Надо признать, что слово «романтизм» очень переменчиво по своему смыслу и в разных противопоставлениях означает разные вещи. Например, в отношении к прогрессу Лев Толстой – романтик; в эстетике – скорее противник романтизма, хотя и не во всем. Я склонен подчеркнуть в романтизме поиски чуда и тайны, но это не значит, что в каждой моей фразе романтизм означает это и только это. Слово, как говорил Мандельштам, Психея, и каждое новое предложение – это новое воплощение, смысл которого не задан заранее словарем. Это первая оговорка, которую мне хочется сделать, чтобы избежать возможных недоразумений. Сразу же изложу и вторую.
Крупнейшие писатели не вмещаются в рамки направлений, не следуют никаким литературным манифестам. Романтики оказывают честь Шекспиру, признавая его романтиком; реалисты называют его реалистом. Я думаю, что и Шекспир, и Гёте, и Достоевский – не реалисты и не романтики. Хотя можно рассматривать их как реалистов, романтиков и еще в нескольких других ракурсах. Тут не сочетание романтизма с реализмом, как иногда говорят, а выход за их рамки. Искусство не создается из кирпичиков эстетических теорий; теории иногда необходимы писателю (главным образом для спора с другими писателями); но не в споре рождается глубинная поэтическая истина. Возможна поэзия без направления и направление без поэзии.
Валерий Брюсов не пригласил Марину Цветаеву на вечер поэтов всех направлений, потому что Цветаева ни к какому направлению не принадлежала; однако она осталась в литературе, а Брюсов из живой литературы постепенно выпадает, отходит в историю литературы. История искусства – это не история направлений. Скорее это история того, как искусство пробивается сквозь направления, сквозь рассудочные схемы.
Однако в связи с темой главы хочется подчеркнуть связи Достоевского с определенным направлением, а именно с романтизмом, с романтическими поисками выхода из мира трезвого расчета, выгоды, «реализма» (как это слово понимал Митя Карамазов).
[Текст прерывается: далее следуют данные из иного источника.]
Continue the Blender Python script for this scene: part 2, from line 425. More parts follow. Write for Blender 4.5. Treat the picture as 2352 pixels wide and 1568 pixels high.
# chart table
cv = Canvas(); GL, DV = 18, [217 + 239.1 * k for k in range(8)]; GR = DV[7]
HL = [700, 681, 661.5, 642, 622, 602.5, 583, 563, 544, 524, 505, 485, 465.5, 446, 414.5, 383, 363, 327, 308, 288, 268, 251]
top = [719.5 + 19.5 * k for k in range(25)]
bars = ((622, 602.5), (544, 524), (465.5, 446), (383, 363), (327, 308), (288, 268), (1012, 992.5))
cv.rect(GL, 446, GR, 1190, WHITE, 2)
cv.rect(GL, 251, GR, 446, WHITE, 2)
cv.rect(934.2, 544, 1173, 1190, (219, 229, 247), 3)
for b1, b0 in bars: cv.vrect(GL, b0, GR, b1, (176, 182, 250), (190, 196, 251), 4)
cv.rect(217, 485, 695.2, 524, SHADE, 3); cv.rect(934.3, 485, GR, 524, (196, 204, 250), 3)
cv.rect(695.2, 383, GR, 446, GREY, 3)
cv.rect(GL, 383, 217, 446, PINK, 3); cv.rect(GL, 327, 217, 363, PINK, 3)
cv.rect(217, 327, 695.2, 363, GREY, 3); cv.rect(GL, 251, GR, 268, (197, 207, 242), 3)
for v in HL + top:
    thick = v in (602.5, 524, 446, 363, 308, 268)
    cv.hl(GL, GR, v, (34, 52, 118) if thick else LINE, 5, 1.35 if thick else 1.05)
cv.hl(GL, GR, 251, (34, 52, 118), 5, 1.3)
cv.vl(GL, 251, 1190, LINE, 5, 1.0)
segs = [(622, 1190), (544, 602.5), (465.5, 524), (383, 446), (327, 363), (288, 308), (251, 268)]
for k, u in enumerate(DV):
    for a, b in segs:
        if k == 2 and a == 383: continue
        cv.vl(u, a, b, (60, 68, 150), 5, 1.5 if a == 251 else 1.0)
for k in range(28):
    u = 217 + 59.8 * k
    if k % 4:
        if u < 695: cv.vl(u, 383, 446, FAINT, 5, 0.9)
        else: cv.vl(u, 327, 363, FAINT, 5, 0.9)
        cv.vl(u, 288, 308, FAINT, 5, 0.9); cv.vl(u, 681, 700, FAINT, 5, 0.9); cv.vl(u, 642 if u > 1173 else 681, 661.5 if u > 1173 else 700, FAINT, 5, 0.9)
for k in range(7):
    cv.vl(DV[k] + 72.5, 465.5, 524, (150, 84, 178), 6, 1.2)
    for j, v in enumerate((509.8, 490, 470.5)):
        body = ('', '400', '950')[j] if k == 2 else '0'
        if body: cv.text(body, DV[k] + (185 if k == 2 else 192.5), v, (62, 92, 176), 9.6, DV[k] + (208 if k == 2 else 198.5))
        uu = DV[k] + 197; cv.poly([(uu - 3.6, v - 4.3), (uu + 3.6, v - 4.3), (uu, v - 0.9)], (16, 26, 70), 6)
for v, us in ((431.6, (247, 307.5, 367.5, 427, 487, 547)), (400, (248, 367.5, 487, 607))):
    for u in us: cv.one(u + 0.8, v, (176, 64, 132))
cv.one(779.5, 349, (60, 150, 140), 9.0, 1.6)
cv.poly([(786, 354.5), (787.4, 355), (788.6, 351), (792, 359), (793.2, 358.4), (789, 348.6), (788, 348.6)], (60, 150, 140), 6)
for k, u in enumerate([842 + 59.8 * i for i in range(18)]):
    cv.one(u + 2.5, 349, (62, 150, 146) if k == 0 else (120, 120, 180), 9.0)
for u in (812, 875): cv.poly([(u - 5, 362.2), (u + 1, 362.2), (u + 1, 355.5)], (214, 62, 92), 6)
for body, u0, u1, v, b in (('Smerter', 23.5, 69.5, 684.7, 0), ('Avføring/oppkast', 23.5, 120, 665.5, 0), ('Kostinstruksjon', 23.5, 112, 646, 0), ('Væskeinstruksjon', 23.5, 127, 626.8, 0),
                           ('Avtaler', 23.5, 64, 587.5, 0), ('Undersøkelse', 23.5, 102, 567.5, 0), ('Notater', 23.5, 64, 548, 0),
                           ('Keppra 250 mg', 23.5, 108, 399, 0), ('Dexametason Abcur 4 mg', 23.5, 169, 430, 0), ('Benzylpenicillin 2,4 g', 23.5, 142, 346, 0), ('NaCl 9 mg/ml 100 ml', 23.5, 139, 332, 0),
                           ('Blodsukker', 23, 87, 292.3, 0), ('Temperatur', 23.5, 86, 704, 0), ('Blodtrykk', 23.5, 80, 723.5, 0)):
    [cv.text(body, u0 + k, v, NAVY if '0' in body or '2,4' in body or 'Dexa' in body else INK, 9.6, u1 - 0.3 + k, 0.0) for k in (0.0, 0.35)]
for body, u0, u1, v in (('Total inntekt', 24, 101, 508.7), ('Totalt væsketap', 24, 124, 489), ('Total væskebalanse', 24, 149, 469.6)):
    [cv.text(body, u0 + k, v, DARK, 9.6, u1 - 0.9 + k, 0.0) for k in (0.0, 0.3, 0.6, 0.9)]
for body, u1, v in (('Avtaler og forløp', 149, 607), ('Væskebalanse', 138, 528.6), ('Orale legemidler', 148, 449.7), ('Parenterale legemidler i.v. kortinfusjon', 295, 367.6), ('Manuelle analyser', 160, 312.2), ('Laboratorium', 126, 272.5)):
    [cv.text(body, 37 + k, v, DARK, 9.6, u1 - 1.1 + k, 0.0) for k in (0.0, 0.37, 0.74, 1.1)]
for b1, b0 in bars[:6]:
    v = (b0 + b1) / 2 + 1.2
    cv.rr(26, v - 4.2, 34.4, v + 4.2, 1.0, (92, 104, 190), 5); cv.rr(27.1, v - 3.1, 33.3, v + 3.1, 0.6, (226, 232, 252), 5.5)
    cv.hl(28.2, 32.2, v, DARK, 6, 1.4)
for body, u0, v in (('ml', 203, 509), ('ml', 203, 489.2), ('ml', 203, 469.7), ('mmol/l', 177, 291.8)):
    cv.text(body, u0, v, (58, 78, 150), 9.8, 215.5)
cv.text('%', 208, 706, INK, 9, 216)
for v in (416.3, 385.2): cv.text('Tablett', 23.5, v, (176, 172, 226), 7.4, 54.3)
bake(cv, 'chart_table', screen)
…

Чем более «реалистична» культура (опять-таки в Митином понимании), тем больше «дитё плачет», тем сильнее тяга к романтическому. Каждый шаг рационализации культуры вызывает новое противотечение, новую волну любви к средним векам, к народности, к примитиву, к детской наивности и т. п. Достоевский не начинает с нуля, он продолжает, во-первых, христианское открытие ребенка, то есть пытается понять, что значит «будьте как дети»; а во-вторых, продолжает романтическое открытие ребенка как поэтического антипода антипоэтического рассудка. В некоторых случаях (например, в «Неточке» и «Маленьком герое») общеромантическое и заново открытое детское так переплетаются, что их невозможно отделить; Нелли в «Униженных» – это и общеевропейский романтический персонаж, русская Миньона, и первый законченный образ ребенка собственно Достоевского с неизгладимыми чертами его пера, которое ни с каким другим не спутаешь.
Победа реализма над романтизмом, казавшаяся Белинскому однозначной и окончательной, не была ни тем, ни другим. Скорее можно говорить о попытке перенести романтическое из пробирки сказки в организм романа. Реалистический роман только внешне, официально поселяется в конторе мистера Домби. На самом деле он и остается в конторе, и бежит из нее, находит в самой конторе щели, где прорастают семена романтических цветов. Каждый великий реалистический роман – это решение квадратуры круга. Каждый роман – это особое неповторимое открытие: в каком ракурсе, в каком свете описывать непоэтичные предметы, чтобы целое вышло поэтичным? Или, другими словами, чтобы мир, разъятый рассудком, снова стал живым и целым? Чтобы привычное стало чудесным, странным?
Это не только тенденция Блока, символизма, а всякого искусства. Реалистическое искусство выражает эту же тенденцию, только сдержанно, тактично, почти незаметно. Каждый великий реалист – по-своему романтик.